Magnolia

design project for EMPOWER 2022


Overview

Role: UI/UX design and research

Duration: 2 days (4/16/22 - 4/17/22)

Skills: Figma

Team: 3 designers

Background

The theme of Wellesley in Product’s designathon for 2022, EMPOWER, was to create a product that focused on helping people embrace their authentic selves. While our team was discussing ideas, a commonality that we all had within our families was that we were all Asian, and one of the foremost struggles we had with our Asian families was with discussions on mental health, as mental health is an extremely stigmatized topic in many Asian immigrant communities. As such, we created Magnolia, an app centered on providing resources to Asian immigrant parents meant to destigmatize conversations around mental health. We named the app Magnolia because the magnolia flower is a common remedy for anxiety, stress, and depression, which is symbolically the goal of our app.

This app won 2nd place out of 15 teams.

Goals

  • Decrease the language and cultural barrier surrounding mental health in Asian immigrant parents through informative, accessible articles.

  • Normalize seeking help for mental health. Mental health applies to everyone.

  • Equip Asian immigrant families with evidence-based tools to discuss mental health with their family.

User research

We first began by conducting user interviews on 5 Asian immigrants parents to gain more insight on their immigrant background, outlooks on mental health, and experience with using technology. From these interviews we created two personas that represented the needs that our interviewees communicated to us regarding our goal to destigmatized mental health conversations.

We then identified four pain points, or user needs our app needed to fulfill:

  1. Mental health stigma in Asian-American communities is often tied to the idea of “saving face”—or in this context avoiding potential embarrassment or loss of dignity/reputation from talking about mental health problems.

  2. Parents may have trouble understanding mental health language.

  3. Parents may take an independent, non-traditional approach instead of seeking mental health help.

  4. New tech has a big learning curve for parents.

Our solution

In order to resolve these pain points, we decided our app would have three different features:

  1. An accessible onboarding system.

  2. An anonymous live-chat system.

  3. Informative mental health articles.

With these three features decided, we then created task flows for each one:

Accessible onboarding system

Anonymous live-chat system

Informative mental health article (via daily push notifications)

Our prototype

Magnolia’s onboarding process

Our onboarding process is meant to be simple and accessible. In order to best cater to our audience, we wanted to give them the option of selecting what languages they spoke so that they could fully understand any content or chats they would be engaging with in the app. We also wanted to mitigate the fear of losing face, so we purposefully made identifying features such as the name optional. This is also why creating an account is also optional, because some people may want to access saved information while others may want a more anonymous experience.

Magnolia’s livechat process

For the anonymous live-chat option, we wanted it to be easily accessible for users, so it is one of the foremost prompts the user sees once they make it to the homepage. Once the prompt is clicked, there are further options for anonymity and also language tailoring to make sure the user is as comfortable as possible for the duration of the live-chat.

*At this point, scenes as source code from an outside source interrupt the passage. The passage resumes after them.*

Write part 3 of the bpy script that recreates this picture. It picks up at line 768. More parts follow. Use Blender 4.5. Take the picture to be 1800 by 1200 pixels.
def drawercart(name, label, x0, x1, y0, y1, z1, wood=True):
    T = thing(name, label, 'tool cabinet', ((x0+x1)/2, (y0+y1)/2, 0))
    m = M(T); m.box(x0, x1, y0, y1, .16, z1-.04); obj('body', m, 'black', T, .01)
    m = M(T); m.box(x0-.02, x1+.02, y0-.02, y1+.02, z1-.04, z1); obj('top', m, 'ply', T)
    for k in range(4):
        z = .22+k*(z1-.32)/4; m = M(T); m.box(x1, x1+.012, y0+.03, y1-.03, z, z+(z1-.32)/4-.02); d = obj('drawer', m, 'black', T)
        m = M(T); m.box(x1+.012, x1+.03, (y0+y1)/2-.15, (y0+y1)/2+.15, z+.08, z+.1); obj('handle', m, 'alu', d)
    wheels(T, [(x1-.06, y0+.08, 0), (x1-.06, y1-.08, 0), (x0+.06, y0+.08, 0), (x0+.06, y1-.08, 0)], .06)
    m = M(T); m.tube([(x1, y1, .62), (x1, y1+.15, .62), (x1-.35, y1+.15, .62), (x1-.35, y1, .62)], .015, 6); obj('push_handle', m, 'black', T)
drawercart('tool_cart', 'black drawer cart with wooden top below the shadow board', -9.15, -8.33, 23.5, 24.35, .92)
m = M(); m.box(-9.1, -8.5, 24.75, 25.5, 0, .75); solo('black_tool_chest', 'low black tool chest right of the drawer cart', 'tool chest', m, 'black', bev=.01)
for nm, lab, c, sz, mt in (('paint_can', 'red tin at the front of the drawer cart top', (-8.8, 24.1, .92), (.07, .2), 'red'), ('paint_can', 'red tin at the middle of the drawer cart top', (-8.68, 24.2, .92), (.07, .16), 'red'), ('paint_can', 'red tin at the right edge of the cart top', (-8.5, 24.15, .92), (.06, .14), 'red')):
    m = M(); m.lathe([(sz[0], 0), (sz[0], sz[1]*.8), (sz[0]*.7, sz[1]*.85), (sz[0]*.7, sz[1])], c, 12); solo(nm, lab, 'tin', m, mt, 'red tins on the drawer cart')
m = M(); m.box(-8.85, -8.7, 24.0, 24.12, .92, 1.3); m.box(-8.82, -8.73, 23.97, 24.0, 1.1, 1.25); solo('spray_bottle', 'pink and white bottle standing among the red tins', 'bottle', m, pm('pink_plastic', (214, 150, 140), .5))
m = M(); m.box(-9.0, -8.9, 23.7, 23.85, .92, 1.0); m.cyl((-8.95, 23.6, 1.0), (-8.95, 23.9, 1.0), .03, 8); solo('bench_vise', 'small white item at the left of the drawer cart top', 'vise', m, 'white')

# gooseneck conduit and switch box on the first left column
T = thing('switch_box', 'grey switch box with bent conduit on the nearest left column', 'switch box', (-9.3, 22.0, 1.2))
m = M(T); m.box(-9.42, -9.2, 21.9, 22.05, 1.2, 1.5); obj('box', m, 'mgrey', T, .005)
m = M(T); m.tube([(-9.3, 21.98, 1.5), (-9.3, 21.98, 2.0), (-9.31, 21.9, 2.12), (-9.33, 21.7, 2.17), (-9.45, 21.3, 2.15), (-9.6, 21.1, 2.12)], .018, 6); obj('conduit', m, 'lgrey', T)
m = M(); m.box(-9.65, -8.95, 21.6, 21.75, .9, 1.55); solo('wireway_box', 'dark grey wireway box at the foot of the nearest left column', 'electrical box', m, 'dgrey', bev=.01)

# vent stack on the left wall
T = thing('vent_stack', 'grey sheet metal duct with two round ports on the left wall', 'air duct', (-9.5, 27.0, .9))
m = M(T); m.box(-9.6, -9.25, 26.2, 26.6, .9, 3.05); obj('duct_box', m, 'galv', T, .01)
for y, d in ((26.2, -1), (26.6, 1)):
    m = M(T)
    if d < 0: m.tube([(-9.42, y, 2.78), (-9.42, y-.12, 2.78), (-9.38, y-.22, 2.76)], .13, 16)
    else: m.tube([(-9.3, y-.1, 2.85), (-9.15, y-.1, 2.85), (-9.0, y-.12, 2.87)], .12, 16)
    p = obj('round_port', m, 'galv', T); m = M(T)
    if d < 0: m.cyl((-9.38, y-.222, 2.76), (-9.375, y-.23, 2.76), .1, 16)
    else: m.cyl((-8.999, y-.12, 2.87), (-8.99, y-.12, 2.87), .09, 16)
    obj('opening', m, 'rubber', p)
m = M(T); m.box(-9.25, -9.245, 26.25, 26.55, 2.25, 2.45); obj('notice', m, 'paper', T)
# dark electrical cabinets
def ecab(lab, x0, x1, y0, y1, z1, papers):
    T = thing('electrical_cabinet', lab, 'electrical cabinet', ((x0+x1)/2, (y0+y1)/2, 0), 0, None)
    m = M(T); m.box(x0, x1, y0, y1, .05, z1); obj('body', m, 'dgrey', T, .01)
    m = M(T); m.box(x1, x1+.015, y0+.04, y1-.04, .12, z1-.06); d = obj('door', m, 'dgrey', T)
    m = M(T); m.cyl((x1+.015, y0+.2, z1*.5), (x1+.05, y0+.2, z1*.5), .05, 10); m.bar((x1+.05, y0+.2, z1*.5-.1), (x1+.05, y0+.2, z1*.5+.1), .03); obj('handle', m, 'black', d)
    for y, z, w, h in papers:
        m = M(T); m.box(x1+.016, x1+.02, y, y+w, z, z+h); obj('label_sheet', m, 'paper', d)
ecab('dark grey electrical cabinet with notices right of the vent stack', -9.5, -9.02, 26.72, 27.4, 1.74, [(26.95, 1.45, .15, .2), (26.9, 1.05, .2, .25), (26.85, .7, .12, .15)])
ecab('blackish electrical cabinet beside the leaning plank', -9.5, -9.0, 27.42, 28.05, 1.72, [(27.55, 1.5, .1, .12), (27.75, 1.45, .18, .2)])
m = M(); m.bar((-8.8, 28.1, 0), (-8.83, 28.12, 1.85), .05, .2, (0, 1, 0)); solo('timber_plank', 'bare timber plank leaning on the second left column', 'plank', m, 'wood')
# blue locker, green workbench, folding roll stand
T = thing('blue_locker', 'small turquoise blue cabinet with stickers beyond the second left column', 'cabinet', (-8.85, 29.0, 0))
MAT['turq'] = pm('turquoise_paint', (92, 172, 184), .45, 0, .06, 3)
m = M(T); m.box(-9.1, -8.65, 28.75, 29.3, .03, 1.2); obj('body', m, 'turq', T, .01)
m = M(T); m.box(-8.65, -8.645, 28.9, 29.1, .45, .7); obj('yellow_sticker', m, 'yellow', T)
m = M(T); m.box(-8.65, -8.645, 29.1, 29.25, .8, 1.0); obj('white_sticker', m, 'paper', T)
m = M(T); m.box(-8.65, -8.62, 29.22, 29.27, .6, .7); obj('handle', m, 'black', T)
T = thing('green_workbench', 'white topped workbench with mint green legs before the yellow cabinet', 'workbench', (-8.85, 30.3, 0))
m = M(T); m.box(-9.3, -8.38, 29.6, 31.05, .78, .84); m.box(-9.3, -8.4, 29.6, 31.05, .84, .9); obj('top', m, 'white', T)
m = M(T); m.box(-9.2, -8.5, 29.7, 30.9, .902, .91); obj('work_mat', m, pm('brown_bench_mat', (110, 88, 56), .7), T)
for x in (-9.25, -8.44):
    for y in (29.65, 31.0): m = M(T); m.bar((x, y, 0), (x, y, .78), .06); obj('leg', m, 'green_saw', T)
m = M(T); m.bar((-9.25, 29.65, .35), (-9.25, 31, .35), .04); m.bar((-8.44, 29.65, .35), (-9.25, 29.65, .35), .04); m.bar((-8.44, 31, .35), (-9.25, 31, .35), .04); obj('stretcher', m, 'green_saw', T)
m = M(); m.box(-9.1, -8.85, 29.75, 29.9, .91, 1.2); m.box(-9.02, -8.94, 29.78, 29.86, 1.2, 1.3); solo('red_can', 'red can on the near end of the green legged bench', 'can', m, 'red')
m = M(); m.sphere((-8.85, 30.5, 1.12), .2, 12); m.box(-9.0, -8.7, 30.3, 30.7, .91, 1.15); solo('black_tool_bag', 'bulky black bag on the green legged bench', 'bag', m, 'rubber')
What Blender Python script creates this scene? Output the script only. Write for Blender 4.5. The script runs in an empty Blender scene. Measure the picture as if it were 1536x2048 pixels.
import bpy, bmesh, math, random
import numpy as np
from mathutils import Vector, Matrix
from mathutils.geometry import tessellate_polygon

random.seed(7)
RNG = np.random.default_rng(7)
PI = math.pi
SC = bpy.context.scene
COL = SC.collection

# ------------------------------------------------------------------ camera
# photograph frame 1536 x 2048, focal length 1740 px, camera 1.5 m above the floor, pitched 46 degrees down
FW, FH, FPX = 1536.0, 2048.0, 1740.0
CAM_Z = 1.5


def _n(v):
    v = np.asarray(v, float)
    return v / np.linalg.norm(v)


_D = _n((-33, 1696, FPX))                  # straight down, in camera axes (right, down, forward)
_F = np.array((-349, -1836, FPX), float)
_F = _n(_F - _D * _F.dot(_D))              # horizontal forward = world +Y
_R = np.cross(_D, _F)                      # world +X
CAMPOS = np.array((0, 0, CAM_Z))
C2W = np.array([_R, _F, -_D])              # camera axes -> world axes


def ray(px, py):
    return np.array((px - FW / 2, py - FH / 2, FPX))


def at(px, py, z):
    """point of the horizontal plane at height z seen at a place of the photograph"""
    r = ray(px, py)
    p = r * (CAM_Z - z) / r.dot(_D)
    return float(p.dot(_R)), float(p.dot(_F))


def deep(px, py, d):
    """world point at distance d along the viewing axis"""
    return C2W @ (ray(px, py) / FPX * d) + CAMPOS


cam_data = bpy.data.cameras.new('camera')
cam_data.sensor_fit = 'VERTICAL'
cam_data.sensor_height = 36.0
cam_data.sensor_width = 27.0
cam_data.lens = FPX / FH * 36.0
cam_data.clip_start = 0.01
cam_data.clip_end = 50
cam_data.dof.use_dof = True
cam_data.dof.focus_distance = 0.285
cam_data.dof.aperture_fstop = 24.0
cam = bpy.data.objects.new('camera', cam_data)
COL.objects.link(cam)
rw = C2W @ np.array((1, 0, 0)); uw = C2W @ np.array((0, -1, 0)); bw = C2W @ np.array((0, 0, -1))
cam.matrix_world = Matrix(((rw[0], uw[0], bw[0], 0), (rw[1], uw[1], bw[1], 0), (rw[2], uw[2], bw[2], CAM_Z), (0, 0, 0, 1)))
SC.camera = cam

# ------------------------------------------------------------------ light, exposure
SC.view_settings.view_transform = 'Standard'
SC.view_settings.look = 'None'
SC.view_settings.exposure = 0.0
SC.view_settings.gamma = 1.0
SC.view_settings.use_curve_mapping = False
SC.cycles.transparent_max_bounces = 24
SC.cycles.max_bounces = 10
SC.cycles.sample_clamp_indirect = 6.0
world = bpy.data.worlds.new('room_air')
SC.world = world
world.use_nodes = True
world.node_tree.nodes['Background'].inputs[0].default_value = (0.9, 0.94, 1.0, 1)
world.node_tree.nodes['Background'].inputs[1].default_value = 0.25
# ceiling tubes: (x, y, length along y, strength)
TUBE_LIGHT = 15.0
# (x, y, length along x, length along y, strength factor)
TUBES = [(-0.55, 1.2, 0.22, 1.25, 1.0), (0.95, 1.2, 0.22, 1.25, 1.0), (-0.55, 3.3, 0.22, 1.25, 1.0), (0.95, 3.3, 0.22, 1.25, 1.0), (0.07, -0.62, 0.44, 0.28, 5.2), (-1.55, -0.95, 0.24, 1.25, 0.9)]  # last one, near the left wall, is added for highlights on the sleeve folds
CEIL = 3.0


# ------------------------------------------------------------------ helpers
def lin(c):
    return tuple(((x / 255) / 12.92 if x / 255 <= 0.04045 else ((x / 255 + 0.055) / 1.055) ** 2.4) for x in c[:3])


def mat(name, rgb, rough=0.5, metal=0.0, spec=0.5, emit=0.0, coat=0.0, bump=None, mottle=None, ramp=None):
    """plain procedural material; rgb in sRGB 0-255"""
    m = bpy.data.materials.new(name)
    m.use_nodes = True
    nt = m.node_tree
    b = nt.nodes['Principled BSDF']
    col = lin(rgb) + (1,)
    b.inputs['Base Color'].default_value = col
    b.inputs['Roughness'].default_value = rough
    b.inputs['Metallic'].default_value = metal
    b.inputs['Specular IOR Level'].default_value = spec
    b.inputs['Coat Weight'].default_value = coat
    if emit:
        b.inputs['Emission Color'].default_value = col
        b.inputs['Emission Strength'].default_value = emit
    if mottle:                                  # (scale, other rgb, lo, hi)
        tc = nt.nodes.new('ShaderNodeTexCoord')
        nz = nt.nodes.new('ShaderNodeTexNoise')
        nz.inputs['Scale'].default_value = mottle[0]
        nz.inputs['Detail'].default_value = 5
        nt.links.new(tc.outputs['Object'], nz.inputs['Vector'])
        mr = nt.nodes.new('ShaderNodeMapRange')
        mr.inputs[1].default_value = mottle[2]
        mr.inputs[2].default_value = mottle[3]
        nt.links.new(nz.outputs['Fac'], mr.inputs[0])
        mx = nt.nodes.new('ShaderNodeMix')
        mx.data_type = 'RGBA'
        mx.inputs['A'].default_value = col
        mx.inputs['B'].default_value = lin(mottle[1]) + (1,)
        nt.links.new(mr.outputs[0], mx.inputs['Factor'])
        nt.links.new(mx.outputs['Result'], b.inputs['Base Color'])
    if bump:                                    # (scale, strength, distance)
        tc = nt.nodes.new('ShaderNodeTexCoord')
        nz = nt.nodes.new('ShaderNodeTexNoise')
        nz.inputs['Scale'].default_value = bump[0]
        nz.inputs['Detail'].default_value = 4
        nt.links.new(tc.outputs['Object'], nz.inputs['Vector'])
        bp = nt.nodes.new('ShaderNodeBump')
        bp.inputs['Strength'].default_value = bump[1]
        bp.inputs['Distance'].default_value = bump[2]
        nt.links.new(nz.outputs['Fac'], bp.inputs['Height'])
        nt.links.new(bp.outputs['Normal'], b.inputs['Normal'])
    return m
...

Once they are finished tailoring the conversation, they are then directed to a mental health professional for their conversation.

Magnolia’s push notification process

Informative mental health articles can be accessed in one of two ways: either directly through going into the app and looking at the articles in the homepage, or getting an article in your notification system by signing up for push notifications. In order to make articles as understandable as possible, there is an option to translate the article into the user’s stated primary language, and they also have the option to save the article to read for later. This further helps the accessibility of these articles as an alternative way of understanding mental health language and the nature of traditional and non-traditional approaches to mental health help.

Project presentation

Key takeaways

This was my first designathon and my second ever design project. As such, this designathon gave me a lot of experience in aspects of the design process that until then I had only learned and applied on my class project.

A lot of credit goes to my teammates as well for my learning experience, as they were more experienced than I was and taught me a lot about how going through a structured design process can help streamline the prototyping of the final design. Since my teammates were not people I knew before the designathon, and the designathon was almost completely remote, communication was extremely important and I learned how to effectively communicate for the project in a remote context. Overall, we were very proud of our work and satisfied with what we managed to do in 2 days!